China’s central bank is widely expected to ease policy further this year to spur lending and lower borrowing costs, especially for small and private firms vital for growth and job creation.

But policy-makers have repeatedly vowed not to open the credit floodgates in an economy already saddled with piles of debt — a legacy of massive stimulus during the global financial crisis in 2008-09 and subsequent downturns.

Corporate bond defaults hit a record last year, while banks’ non-performing loan ratio hit a 10-year high.

Premier Li Keqiang said on Tuesday that China will step up targeted cuts in the reserve requirement ratio for smaller and medium-sized banks with an aim to boost lending to small companies by large banks by more than 30 percent.

He also said monetary policy would be “neither too tight nor too loose.” Li also pledged to push for market-based reforms to lower real interest rates.

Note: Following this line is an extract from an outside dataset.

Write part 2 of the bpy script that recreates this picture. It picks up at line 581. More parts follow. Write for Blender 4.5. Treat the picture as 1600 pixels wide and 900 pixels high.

The central bank has already cut RRR — the amount that banks need to set aside as reserves — five times over the past year, most recently in January. Further cuts are widely expected.

Growth of outstanding total social financing, a broad measure of credit and liquidity in the economy, slowed to 10.1 percent in February from January’s 10.4 percent, versus a record low of 9.8 percent in December.

TSF includes off-balance sheet forms of financing that exist outside the conventional bank lending system, such as initial public offerings, loans from trust companies and bond sales.

In February, TSF fell to 703 billion yuan from 4.64 trillion yuan in January.

Analysts note there is a time lag before a jump in lending will translate into growth, suggesting business conditions may get worse before they get better.